Neither a spokesman nor a U.S.-based lawyer for Bankman-Fried immediately responded to requests for comment. A spokesman for the U.S. Attorney’s office in Manhattan declined to comment.

Bankman-Fried had made a new bail application before the Bahamas Supreme Court on Thursday, a person familiar with the matter told Reuters at the time.

Bankman-Fried amassed a fortune valued at over $20-billion as he rode a cryptocurrency boom to build FTX into one of the world’s largest exchanges before it abruptly collapsed this year.

Damian Williams, the top federal prosecutor in Manhattan, described the collapse of FTX as one of the “biggest financial frauds in American history.” Bankman-Fried has acknowledged risk management failures at FTX but has said he did not believe he had any criminal liability.

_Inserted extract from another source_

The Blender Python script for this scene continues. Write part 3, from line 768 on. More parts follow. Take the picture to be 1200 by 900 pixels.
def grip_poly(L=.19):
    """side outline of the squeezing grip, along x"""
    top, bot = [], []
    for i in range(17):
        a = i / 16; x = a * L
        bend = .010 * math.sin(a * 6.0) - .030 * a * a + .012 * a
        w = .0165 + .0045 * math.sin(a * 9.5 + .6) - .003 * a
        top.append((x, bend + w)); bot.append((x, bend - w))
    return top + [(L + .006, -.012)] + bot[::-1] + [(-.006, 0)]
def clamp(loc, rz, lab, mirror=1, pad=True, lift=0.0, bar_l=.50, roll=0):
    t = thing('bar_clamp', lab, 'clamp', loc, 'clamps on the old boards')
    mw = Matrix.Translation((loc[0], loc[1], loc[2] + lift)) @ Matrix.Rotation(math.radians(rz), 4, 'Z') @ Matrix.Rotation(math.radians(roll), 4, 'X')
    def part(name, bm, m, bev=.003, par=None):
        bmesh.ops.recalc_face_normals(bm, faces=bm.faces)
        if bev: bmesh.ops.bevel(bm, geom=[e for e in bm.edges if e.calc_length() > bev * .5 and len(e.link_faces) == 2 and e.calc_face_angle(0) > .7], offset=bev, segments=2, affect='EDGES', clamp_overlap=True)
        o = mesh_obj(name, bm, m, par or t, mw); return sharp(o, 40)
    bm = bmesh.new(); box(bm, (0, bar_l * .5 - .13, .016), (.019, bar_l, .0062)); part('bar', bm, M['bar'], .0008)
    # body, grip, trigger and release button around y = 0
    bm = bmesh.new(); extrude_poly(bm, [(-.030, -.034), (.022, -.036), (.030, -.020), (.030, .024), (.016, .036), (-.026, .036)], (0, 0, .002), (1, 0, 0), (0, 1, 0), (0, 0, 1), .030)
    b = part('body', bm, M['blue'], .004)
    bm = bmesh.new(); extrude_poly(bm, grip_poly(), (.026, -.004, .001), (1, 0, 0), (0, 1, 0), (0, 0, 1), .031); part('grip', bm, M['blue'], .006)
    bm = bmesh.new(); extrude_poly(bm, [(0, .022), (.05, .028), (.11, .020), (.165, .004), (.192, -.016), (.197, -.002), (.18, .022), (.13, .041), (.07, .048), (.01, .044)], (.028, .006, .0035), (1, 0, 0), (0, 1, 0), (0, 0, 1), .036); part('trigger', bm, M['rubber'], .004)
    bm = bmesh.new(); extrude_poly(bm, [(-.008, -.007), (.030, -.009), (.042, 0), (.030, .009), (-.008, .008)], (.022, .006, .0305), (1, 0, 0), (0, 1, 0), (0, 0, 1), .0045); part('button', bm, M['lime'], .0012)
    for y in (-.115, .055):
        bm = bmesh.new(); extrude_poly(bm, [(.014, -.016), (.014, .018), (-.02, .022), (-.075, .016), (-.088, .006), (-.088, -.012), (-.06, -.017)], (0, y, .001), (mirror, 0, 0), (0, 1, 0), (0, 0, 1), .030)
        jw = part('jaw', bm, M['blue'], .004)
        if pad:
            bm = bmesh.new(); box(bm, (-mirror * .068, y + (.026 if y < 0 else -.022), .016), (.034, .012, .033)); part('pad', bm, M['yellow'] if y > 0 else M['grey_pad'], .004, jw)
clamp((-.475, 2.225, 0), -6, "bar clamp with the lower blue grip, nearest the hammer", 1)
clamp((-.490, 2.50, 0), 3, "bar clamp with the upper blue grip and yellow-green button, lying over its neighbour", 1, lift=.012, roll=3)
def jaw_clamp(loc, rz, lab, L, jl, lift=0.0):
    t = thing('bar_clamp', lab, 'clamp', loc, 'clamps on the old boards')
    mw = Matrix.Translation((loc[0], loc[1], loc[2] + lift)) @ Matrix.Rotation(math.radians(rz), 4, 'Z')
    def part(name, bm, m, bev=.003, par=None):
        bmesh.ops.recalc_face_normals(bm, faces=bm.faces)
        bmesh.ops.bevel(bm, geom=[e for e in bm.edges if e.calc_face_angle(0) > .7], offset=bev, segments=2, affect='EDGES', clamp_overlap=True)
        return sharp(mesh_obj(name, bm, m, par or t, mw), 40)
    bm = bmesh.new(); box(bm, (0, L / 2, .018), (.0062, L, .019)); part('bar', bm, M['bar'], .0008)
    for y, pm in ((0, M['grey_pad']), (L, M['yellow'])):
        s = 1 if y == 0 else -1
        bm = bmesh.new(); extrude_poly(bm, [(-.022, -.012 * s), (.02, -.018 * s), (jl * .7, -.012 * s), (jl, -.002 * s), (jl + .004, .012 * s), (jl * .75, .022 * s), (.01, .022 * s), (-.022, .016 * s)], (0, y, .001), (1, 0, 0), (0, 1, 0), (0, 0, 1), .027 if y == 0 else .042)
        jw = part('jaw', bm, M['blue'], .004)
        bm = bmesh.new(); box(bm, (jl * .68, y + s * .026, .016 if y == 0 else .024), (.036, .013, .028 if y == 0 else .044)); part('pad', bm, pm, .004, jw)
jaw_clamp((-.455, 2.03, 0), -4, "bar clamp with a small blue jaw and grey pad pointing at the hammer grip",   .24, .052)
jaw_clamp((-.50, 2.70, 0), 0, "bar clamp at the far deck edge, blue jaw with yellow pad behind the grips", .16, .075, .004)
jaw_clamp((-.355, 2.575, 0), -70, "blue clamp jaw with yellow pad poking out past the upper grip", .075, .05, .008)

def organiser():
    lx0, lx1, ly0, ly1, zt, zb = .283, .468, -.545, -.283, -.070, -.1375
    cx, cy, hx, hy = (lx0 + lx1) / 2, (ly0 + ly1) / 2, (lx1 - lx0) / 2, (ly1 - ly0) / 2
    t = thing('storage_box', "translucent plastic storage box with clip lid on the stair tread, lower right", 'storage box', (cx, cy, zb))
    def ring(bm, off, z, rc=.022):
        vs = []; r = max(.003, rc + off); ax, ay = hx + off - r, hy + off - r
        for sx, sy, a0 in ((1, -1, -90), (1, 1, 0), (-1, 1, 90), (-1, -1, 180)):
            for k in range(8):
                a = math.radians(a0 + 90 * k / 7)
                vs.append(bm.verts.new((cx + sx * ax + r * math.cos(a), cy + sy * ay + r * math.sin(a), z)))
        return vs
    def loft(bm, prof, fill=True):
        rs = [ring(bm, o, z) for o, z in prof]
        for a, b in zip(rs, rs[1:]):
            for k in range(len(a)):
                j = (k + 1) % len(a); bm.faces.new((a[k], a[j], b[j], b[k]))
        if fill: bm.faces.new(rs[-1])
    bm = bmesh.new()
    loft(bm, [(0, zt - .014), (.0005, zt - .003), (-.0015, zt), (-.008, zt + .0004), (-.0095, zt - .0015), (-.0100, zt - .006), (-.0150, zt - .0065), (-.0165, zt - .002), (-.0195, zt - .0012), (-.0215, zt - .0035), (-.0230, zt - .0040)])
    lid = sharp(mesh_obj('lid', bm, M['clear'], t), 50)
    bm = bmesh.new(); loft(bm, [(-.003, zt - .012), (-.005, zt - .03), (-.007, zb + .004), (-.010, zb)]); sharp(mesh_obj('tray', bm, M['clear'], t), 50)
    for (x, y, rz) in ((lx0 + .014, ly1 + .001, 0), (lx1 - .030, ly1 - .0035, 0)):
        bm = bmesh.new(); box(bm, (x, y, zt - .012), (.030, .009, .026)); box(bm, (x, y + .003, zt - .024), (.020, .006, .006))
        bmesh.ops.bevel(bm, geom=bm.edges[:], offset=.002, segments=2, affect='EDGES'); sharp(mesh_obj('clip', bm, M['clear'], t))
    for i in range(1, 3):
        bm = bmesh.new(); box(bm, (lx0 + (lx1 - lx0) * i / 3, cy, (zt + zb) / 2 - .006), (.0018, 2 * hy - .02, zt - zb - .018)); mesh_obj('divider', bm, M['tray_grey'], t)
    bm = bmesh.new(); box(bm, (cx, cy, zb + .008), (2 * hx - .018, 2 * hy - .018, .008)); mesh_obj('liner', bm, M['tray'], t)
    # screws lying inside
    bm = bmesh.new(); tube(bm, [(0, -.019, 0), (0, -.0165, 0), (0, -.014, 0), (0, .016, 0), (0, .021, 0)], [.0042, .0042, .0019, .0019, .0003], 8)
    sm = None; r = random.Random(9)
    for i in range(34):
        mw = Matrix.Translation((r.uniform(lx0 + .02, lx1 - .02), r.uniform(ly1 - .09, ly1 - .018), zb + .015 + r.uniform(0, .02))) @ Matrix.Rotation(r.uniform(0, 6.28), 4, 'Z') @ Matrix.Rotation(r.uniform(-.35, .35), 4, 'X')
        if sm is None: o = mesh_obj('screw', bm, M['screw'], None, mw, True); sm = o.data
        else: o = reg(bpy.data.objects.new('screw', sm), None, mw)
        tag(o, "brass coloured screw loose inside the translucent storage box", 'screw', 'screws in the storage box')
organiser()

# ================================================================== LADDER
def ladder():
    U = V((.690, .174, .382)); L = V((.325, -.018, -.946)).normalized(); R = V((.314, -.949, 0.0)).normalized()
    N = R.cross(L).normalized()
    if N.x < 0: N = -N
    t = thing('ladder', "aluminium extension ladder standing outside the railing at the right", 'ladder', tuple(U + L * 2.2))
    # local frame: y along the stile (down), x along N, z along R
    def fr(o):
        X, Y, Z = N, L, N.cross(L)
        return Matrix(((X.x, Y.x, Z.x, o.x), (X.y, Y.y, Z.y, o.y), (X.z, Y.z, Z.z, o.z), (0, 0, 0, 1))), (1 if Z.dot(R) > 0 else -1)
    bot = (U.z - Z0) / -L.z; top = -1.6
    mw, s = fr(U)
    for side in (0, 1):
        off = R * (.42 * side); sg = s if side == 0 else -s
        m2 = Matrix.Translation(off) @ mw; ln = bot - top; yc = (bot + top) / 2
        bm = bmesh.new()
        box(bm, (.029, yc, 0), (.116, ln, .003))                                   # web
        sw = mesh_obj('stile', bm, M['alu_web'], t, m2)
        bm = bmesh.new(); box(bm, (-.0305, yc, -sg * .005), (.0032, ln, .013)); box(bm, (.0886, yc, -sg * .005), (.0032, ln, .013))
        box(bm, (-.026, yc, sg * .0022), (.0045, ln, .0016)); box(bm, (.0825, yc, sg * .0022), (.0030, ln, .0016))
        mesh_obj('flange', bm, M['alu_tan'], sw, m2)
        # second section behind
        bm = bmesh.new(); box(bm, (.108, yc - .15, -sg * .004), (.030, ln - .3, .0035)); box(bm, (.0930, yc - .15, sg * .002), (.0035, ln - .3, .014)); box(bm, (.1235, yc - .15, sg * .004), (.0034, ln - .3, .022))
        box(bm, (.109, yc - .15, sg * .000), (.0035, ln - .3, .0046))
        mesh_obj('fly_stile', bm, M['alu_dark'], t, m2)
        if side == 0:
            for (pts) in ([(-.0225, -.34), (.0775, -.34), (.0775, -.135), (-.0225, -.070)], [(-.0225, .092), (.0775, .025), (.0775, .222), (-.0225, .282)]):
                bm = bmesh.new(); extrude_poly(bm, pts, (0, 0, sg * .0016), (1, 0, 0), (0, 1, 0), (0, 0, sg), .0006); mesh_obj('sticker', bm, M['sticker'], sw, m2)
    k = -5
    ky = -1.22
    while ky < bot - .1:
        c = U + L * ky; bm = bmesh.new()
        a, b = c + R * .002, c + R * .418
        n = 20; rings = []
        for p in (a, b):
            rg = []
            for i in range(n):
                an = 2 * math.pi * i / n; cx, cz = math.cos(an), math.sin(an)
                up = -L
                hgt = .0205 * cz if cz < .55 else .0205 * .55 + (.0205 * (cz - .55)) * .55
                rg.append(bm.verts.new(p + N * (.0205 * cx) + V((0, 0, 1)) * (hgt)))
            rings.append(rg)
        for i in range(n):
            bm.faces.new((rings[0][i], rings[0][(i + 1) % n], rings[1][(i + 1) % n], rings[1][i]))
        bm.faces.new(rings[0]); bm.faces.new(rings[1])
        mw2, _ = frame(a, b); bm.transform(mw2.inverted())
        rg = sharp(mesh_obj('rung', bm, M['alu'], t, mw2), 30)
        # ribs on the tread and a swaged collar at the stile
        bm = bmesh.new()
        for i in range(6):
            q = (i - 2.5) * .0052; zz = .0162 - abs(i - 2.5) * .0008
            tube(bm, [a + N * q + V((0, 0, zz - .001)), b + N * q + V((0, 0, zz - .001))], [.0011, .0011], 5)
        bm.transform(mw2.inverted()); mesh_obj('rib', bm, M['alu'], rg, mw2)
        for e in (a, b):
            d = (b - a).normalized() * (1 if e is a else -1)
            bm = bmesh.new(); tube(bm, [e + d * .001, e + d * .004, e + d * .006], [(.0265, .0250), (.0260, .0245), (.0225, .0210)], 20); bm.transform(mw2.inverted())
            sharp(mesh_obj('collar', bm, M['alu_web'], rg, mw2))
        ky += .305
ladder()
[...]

It was not immediately clear what prompted Bankman-Fried to change his mind and decide not to contest extradition.

The U.S. State Department in a 2021 report said conditions at Fox Hill were “harsh,” citing overcrowding, rodent infestation and prisoners relying on buckets as toilets. Authorities there say conditions have since improved.

Bankman-Fried faces up to 115 years in prison if ultimately convicted of all eight counts he faces in the United States, though any sentence would ultimately be determined by a judge based on a range of factors.